Ogham stone, Baile An Reannaigh, Co. Kerry
Co. Kerry |
Stone Monuments
A late eighteenth-century storm did more than reshape the coastline at Cill Mhic Uíleáin on the Dingle Peninsula.
When it finally subsided, it had torn open a burial mound and exposed seven ogham stones arranged in a rough semi-circle, a possible fragment of an eighth, a cross-inscribed stone, slab-lined graves, quantities of human bone, and the ruins of several houses. Ogham is an early medieval Irish script in which letters are represented by groups of notches or scores cut along the edge or face of a stone, most commonly recording a personal name in a formulaic genealogical phrase. The antiquarian John Windele sketched the site in 1838, capturing the unusual configuration of the stones before most of them were moved.

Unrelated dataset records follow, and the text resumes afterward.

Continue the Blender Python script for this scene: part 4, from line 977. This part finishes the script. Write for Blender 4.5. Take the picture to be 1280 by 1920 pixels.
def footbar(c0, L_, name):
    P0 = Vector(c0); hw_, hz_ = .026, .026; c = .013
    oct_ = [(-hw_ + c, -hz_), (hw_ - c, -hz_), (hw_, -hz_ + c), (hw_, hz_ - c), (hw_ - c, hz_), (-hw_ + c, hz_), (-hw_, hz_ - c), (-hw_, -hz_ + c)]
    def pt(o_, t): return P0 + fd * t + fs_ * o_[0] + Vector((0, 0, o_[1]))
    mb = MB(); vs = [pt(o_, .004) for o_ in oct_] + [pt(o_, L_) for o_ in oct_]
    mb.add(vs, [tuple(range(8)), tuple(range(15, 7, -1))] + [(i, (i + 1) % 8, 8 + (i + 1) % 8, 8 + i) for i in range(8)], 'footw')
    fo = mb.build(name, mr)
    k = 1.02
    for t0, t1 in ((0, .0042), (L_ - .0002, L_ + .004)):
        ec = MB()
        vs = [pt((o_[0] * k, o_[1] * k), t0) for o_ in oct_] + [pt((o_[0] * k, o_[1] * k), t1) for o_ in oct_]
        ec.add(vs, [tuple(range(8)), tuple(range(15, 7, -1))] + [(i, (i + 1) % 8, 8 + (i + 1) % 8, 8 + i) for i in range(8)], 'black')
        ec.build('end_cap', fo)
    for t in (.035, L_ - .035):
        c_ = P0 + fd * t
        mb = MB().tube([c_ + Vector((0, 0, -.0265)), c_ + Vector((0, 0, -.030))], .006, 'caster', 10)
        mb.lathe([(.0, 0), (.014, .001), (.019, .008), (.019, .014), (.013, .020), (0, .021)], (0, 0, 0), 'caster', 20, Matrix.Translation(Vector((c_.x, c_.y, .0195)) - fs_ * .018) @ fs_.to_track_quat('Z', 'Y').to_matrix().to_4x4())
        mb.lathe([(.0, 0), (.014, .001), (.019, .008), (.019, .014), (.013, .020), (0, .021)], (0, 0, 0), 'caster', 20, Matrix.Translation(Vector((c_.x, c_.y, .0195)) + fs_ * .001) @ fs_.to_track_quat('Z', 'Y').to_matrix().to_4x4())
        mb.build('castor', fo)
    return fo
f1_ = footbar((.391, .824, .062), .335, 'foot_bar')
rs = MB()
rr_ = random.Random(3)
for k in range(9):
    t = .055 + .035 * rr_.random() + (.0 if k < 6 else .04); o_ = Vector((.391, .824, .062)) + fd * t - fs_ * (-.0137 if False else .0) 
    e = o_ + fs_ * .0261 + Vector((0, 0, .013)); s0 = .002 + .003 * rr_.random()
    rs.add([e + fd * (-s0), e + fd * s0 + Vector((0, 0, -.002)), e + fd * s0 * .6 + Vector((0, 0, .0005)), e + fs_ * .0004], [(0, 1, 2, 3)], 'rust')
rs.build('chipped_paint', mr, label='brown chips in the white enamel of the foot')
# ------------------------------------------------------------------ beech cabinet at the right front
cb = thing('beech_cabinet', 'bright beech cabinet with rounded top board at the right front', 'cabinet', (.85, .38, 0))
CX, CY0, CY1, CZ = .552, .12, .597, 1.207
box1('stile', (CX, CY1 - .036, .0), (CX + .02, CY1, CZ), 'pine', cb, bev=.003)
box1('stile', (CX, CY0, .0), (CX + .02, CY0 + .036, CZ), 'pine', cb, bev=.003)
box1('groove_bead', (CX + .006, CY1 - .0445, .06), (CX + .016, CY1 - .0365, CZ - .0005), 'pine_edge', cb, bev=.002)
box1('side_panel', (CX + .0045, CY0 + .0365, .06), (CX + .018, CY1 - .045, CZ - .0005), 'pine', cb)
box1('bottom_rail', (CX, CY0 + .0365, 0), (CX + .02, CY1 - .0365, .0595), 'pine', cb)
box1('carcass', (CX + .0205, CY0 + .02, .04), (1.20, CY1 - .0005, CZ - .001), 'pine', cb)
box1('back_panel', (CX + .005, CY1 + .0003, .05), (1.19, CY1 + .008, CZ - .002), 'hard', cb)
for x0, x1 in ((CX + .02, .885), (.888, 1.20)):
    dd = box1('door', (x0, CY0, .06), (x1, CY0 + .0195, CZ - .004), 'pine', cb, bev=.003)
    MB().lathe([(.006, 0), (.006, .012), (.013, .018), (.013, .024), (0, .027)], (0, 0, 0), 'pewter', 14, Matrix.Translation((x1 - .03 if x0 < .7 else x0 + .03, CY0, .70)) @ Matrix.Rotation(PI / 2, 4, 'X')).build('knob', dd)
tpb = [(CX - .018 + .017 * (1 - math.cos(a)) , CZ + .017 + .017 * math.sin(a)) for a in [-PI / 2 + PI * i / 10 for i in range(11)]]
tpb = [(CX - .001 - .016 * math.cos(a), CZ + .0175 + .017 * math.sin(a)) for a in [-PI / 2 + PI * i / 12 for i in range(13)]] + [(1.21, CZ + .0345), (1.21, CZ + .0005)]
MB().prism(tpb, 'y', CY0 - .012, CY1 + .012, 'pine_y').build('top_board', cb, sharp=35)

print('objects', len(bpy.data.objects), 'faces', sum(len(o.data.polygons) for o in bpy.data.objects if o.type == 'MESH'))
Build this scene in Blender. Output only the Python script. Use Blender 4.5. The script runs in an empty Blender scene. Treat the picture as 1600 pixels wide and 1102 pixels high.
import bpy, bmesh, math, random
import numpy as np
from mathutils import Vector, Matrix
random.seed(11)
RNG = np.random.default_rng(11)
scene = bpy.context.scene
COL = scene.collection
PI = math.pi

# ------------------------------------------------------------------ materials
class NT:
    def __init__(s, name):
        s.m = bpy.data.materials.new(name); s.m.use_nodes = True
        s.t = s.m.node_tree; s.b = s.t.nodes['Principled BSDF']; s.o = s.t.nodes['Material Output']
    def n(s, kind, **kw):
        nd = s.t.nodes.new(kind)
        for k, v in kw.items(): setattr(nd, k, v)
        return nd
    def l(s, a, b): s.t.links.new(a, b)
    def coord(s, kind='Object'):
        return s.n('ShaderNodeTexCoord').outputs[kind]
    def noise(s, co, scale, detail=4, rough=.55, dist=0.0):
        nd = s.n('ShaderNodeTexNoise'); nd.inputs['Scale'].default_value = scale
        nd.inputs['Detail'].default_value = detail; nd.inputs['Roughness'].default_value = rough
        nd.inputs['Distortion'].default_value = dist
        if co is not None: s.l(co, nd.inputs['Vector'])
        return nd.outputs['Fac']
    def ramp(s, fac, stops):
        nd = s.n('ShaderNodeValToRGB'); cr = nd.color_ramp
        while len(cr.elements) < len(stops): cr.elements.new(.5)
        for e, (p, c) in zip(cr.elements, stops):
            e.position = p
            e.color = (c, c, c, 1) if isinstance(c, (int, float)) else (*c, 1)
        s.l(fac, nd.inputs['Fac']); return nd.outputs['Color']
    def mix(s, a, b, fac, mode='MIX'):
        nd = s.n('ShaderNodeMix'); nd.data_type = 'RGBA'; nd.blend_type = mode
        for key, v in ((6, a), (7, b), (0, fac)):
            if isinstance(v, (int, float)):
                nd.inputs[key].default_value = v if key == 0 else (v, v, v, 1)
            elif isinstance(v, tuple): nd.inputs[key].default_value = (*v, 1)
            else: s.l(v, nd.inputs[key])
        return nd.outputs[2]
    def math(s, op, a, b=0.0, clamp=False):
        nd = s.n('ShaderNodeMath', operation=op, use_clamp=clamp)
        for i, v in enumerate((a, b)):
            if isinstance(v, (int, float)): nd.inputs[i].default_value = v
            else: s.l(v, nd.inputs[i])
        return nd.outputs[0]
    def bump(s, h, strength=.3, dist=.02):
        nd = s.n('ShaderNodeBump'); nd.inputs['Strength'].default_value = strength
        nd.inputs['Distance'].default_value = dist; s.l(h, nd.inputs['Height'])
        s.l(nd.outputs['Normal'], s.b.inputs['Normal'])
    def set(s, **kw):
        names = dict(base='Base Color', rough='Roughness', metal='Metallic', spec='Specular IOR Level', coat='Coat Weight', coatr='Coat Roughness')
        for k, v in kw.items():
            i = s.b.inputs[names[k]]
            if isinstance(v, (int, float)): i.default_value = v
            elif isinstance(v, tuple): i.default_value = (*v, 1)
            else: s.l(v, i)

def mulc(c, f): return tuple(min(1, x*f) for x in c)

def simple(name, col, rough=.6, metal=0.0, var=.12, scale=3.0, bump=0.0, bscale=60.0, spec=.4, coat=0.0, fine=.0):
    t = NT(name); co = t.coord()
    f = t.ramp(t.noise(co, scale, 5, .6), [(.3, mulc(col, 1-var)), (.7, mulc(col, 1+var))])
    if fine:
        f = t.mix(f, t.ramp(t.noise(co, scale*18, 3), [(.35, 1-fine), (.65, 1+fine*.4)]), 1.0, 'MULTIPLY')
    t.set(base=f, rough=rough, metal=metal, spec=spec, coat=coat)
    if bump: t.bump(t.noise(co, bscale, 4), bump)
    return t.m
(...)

In the mid-nineteenth century, Lord Ventry removed six of the seven standing stones from the site. Four of them, numbered one to four in the scholarly record, were repurposed as ornamental features lining the driveway to Burnham House, now Colaiste Íde, between Dingle and Ventry. The remaining two he kept at Chute Hall near Tralee, and it is there that this particular stone, number six from the original group, now resides, in the townland of Tullygarran. The stone stands 1.1 metres high with a base measuring 0.29 by 0.20 metres. Its inscription, carried on two opposed angles, reads CCICAMINI MAQQI CATTINI, a formula meaning roughly "of Ccicaminus, son of Cattinus". Two of the vowel scores are no longer traceable, but the rest of the inscription remains clearly defined, as noted by Cuppage in 1986. The seventh stone from the original find, unlike its companions, was never removed and can still be found at Cill Mhic Uíleáin itself. So a group of monuments that began together in a single exposed mound during one winter storm is now scattered across three separate locations in County Kerry, each stone carrying part of a story that has long since lost its middle.